Short problem -
Pictures excluded, return the lines below from the first through the line holding "UPV=Vector((0,0,1)); XV=Vector((1,0,0)); YV=Vector((0,1,0))".

Stored data -
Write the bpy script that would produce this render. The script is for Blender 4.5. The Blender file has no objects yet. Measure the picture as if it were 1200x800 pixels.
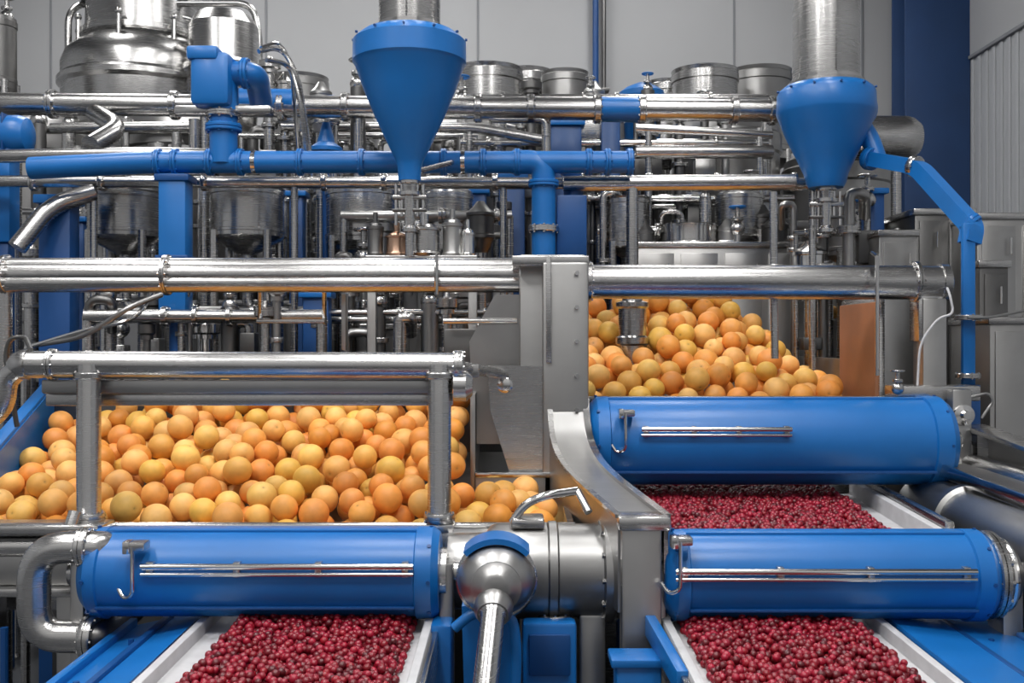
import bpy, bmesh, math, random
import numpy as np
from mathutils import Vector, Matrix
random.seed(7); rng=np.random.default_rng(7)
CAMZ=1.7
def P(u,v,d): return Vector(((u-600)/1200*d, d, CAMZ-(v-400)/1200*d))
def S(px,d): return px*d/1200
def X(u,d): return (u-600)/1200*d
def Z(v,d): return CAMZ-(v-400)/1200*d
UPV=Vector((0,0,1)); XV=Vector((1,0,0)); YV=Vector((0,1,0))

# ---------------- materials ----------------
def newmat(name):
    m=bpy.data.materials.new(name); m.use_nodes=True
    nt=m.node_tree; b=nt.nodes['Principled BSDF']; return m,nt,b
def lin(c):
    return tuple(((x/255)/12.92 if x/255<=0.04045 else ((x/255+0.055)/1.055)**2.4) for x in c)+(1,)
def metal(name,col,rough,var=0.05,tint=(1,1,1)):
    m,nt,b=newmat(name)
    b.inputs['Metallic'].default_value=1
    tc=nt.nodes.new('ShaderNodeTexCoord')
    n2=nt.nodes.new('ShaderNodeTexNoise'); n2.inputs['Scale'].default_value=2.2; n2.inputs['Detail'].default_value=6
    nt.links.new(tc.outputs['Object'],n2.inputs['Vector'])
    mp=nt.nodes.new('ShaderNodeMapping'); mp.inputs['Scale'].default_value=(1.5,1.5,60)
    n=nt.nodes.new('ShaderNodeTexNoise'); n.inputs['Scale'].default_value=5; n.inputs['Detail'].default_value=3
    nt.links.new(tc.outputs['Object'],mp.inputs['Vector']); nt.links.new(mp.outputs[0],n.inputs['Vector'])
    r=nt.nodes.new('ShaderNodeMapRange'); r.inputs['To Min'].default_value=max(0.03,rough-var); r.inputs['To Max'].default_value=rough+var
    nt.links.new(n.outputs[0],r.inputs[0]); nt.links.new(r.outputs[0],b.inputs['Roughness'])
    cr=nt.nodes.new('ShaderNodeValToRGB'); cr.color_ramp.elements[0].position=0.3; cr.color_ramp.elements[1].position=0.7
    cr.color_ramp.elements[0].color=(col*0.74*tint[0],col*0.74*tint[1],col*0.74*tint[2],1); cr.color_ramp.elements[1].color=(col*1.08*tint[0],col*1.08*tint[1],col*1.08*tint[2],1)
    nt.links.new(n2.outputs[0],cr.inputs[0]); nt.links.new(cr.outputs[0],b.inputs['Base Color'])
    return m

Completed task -
Write the bpy script that would produce this render. The script is for Blender 4.5. The Blender file has no objects yet. Measure the picture as if it were 1200x800 pixels.
import bpy, bmesh, math, random
import numpy as np
from mathutils import Vector, Matrix
random.seed(7); rng=np.random.default_rng(7)
CAMZ=1.7
def P(u,v,d): return Vector(((u-600)/1200*d, d, CAMZ-(v-400)/1200*d))
def S(px,d): return px*d/1200
def X(u,d): return (u-600)/1200*d
def Z(v,d): return CAMZ-(v-400)/1200*d
UPV=Vector((0,0,1)); XV=Vector((1,0,0)); YV=Vector((0,1,0))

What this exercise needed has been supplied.